A la actriz y dramaturga Alicia Montesquiu le golpeó duro una información que, según revela a El Cultural, leyó en la prensa en torno a las hermanas de Manolete. Al parecer, una vez fueron a verle a la plaza de Córdoba y el público, congregado para vitorear al mítico diestro, se volvió contra ellas y las abucheó. Silbidos e insultos al unísono. Vergüenza. “Por lo que hay publicado, las dos hermanas mayores fueron prostitutas. Aquel suceso me impactó mucho”, explica.
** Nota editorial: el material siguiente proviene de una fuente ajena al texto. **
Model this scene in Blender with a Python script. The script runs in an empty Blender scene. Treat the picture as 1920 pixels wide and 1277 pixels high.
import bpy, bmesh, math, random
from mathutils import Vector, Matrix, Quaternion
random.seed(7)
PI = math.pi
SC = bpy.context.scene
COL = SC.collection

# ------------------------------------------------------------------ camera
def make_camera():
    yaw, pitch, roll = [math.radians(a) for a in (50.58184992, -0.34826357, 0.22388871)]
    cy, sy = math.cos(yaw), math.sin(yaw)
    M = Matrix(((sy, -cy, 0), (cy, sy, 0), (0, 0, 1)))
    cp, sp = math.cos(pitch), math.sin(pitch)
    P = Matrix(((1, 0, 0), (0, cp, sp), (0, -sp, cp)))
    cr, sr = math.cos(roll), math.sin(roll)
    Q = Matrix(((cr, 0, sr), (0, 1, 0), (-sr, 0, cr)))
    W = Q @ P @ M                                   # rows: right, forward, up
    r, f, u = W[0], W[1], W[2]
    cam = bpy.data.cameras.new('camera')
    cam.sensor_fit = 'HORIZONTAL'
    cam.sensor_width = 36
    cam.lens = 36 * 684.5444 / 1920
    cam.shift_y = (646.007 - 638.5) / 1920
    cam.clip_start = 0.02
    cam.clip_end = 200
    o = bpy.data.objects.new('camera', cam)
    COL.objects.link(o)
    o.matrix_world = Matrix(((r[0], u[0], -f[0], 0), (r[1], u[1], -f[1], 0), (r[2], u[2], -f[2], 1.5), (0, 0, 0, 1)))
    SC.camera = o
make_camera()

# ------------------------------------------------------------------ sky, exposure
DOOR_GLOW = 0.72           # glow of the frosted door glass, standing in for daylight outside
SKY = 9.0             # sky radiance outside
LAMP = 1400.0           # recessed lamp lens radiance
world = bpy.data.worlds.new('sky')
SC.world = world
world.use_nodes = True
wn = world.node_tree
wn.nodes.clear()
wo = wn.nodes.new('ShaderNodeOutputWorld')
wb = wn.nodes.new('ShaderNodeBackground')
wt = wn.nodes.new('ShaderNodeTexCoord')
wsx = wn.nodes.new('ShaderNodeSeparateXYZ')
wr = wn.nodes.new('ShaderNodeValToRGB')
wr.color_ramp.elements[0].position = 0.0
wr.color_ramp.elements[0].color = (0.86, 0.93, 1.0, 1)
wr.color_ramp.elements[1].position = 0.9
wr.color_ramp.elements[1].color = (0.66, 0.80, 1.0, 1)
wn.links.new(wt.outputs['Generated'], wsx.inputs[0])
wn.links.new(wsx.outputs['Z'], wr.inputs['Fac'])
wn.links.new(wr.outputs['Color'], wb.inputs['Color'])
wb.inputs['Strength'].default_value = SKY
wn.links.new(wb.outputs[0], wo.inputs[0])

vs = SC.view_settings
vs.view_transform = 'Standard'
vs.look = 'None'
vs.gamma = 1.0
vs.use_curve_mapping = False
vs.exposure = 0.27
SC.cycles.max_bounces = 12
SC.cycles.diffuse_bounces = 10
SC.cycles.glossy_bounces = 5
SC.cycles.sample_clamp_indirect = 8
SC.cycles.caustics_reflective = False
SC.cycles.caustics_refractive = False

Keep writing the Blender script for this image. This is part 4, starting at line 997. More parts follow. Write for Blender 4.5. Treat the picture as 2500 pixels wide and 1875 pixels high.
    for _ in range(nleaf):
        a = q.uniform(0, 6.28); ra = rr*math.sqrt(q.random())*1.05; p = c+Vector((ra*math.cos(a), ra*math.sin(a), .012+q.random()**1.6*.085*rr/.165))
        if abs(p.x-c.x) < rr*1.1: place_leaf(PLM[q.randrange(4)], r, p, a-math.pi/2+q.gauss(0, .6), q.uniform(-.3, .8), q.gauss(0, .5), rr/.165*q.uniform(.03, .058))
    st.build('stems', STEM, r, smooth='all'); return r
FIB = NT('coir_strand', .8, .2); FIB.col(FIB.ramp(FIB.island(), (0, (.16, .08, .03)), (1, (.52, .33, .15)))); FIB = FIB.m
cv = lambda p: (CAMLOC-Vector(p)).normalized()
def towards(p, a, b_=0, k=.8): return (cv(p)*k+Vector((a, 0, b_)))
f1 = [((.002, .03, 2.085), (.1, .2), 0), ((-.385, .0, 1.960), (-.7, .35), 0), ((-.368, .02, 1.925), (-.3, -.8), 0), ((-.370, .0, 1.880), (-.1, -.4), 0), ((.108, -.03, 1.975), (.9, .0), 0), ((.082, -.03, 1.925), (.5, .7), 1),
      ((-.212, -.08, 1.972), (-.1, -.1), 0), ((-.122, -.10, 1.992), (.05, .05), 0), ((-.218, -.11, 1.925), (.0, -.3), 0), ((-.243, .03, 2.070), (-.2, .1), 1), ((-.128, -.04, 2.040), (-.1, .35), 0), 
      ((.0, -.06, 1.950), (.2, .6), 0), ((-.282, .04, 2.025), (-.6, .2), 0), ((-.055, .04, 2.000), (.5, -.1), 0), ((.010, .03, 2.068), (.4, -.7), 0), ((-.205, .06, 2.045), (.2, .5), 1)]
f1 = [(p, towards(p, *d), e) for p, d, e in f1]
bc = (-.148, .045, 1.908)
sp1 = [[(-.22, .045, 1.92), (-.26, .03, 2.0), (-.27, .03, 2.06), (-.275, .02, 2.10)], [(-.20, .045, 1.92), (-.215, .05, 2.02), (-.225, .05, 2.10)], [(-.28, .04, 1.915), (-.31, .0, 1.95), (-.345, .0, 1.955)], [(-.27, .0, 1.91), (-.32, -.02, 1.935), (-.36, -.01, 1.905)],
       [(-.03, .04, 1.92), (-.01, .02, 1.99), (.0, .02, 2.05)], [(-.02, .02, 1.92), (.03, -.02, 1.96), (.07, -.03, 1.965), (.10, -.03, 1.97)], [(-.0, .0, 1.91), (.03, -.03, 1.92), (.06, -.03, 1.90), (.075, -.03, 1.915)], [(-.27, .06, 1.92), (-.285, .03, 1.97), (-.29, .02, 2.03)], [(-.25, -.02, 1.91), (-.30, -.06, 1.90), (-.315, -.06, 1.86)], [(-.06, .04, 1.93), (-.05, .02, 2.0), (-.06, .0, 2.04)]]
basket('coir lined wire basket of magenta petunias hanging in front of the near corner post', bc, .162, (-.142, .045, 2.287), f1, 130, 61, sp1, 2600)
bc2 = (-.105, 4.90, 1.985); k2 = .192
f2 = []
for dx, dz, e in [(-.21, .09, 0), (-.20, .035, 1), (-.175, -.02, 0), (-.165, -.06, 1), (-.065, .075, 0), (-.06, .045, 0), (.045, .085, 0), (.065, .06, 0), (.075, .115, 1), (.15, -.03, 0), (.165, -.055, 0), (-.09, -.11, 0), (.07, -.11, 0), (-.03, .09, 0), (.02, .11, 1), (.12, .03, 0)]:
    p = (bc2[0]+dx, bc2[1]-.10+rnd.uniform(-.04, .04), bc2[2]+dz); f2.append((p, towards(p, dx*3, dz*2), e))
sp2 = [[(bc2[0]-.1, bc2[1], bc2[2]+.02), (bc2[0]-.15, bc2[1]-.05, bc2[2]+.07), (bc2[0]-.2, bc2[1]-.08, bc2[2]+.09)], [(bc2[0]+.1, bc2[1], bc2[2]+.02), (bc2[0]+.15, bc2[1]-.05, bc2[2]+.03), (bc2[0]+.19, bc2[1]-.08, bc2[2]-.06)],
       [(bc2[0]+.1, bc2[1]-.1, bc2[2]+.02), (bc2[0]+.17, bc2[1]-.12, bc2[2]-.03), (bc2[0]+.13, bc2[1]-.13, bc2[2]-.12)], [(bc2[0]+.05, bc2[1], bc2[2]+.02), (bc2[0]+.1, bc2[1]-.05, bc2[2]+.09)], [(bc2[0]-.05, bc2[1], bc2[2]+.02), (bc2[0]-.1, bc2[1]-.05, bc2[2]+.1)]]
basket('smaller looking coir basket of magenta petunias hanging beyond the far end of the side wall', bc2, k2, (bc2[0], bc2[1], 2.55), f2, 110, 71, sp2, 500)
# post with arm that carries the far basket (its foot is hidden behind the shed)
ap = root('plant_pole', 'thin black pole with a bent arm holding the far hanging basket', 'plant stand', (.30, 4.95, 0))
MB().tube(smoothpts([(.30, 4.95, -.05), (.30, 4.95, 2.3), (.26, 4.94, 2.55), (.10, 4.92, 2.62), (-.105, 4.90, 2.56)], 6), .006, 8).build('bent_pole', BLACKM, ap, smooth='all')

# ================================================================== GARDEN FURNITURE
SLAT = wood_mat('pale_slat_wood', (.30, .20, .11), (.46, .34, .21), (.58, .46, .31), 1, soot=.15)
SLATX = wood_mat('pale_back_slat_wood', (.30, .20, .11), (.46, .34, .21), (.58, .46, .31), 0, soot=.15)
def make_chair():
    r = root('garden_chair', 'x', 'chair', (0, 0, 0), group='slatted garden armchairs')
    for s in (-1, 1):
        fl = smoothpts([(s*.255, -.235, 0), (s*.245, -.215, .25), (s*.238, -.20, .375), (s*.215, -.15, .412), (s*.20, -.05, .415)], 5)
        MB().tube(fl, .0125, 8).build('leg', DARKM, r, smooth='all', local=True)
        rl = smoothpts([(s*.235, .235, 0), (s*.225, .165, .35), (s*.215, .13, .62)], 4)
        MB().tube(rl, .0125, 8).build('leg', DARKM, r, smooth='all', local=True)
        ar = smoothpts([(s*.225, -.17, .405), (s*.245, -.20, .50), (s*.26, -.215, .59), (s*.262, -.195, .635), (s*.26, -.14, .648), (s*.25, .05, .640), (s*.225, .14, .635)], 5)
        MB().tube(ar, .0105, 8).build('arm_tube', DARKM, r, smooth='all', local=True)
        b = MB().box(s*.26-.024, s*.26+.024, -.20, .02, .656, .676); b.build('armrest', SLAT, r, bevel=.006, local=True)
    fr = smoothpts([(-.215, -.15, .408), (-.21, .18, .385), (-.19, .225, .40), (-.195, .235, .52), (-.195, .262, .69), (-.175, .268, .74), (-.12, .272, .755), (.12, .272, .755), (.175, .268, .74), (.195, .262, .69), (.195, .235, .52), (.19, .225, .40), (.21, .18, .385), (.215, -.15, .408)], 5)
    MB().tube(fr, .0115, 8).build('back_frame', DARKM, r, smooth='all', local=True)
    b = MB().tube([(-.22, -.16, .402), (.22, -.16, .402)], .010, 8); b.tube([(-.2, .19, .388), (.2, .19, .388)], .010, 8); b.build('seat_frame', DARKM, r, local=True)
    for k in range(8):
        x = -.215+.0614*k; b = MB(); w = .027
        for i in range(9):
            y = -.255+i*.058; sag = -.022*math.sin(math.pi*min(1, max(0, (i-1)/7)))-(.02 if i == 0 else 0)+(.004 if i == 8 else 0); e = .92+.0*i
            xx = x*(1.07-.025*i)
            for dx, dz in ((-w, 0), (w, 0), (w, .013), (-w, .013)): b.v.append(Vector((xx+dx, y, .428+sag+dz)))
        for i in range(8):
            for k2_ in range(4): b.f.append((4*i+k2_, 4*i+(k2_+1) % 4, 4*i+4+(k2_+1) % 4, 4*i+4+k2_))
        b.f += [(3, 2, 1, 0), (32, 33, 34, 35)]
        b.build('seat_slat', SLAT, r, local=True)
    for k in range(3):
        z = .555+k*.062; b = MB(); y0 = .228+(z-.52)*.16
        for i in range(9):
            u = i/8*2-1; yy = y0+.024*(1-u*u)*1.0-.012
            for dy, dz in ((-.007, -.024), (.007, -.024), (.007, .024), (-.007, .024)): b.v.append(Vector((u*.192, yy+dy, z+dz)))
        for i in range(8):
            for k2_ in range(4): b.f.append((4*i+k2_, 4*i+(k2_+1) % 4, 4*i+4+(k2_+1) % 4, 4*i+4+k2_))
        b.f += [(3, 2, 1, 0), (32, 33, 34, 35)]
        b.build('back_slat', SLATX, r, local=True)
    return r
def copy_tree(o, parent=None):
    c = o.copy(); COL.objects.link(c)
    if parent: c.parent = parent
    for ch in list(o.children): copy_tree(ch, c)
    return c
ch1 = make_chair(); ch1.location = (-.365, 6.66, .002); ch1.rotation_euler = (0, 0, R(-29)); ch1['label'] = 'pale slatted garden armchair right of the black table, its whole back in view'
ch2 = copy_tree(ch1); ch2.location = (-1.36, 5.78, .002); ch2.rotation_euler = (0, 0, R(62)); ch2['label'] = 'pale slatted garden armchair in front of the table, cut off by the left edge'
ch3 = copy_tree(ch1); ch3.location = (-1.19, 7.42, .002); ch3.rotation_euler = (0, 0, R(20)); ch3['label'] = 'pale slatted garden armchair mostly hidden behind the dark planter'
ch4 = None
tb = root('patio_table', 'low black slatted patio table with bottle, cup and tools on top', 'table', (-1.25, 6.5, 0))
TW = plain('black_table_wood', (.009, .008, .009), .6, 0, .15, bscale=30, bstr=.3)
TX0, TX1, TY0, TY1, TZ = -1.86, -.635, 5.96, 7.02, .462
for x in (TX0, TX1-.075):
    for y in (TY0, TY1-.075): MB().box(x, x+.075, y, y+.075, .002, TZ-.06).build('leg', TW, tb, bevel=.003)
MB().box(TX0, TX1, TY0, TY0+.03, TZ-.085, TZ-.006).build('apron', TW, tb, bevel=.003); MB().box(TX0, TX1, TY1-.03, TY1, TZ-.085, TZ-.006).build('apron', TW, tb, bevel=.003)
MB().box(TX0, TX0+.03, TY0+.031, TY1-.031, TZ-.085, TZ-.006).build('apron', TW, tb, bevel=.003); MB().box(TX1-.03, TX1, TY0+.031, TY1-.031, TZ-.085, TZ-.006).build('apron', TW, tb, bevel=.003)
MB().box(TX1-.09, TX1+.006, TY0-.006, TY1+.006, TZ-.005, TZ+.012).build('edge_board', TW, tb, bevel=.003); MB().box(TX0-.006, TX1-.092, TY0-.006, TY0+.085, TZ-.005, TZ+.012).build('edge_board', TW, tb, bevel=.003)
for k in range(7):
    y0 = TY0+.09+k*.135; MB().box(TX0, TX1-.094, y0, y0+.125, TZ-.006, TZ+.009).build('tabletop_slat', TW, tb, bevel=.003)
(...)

Tan áspera se puso la situación que las dos mujeres tuvieron que hacer mutis del coso.

Esa escena es el chispazo que la movió a escribir Las hermanas de Manolete, obra que estrena este sábado en el Teatro Fernán Gómez, con Gabriel Olivares en la dirección e interpretada por la propia Montesquiu, Alicia Cabrera y Ana Turpin. “A partir de ahí articulé una historia de ficción en clave de tragicomendia, con tono berlanguiano, que refleja lo dura que fue la vida al lado del torero”. Montesquiu ha trabajado durante un año peinando fuentes para otorgarle rigor historiográfico a su ‘relato’ escénico. No ha sido un proceso fácil. “Sobre la familia del torero no hay muchas cosas, aparte de la información sobre la madre puramente biográfica”.

Ante esa dificultad, ha optado por trazar a estos dos personajes femeninos como arquetipos válidos para representar al grueso del universo femenino en aquella España de los años 40, la de las cartillas de racionamiento, el aceite de ricino, los estraperlistas y el hambre, tanta hambre. “Y machismo. Muchísimo”, añade a la enumeración Montesquiu, que reprocha al matador que, en aquella ocasión, no saliera en defensa de sus vilipendiadas hermanas abandonando ipso facto la plaza. No lo hizo y, a su juicio, “eso cuenta mucho”, dando por hecho que tuvo constancia en directo del incidente.

Dicho esto, también rompe una lanza en favor Manuel Laureano Rodríguez Sánchez, que es como realmente se llamaba. Este se crio en un matriarcado. Dicen -¿rumor fundado?- que cuando volvía de las corridas, ya de madrugada, se metía en la misma cama de su madre. Era, según esa perspectiva, un vitellone (como denominan los italianos a los hijos incapaces de romper amarras con sus madres) de manual. Un hombre pues abducido por el complejo de Edipo. Las hermanas pululaban alrededor, discretas. Manolete el chico de sus entretelas, colocado por todas ellas en un pedestal.

En principio, Manolete no se atrevía, por costumbre, a contradecir la autoridad de su madre pero cuando se encaprichó de la avanzada Lupe Sino (otra figura crucial en la función) y se fue a vivir con ella la relación con su familia se tensó. Porque él intentó, esta vez sí, mantener su posición. Y tuvo que enfrentarse a su conservador entorno. “Era un hombre mucho más sensible que la mayoría, no le importaba que Lupe Sino fuese liberal, que no pudiera tener hijos, que ya se hubiese casado antes, y un sinfín de cosas que en la época eran tabú”, apunta Montesquiu. Y añade, para precisar su visión de tótem de la tauromaquia: “Era moderno para su época, en el vestir siempre a la última y muy personal, en las juergas- lo probó casi todo-, en su corazón… Pero era hombre y torero en los años 40, así que no era precisamente el adalid del feminismo”. Claro.

La puesta en escena es cambiante y sorprendente, con toques hiperrealistas, según Montesquiu. “El vestuario es de la época y cuidado al detalle. Hasta tal punto que aparece una copia del traje de luces con el que murió Manolete en la plaza de Linares”. Que no era de purísima y oro, como ha grabado Sabina en el inconsciente colectivo, sino de rosa palo y -eso sí- oro.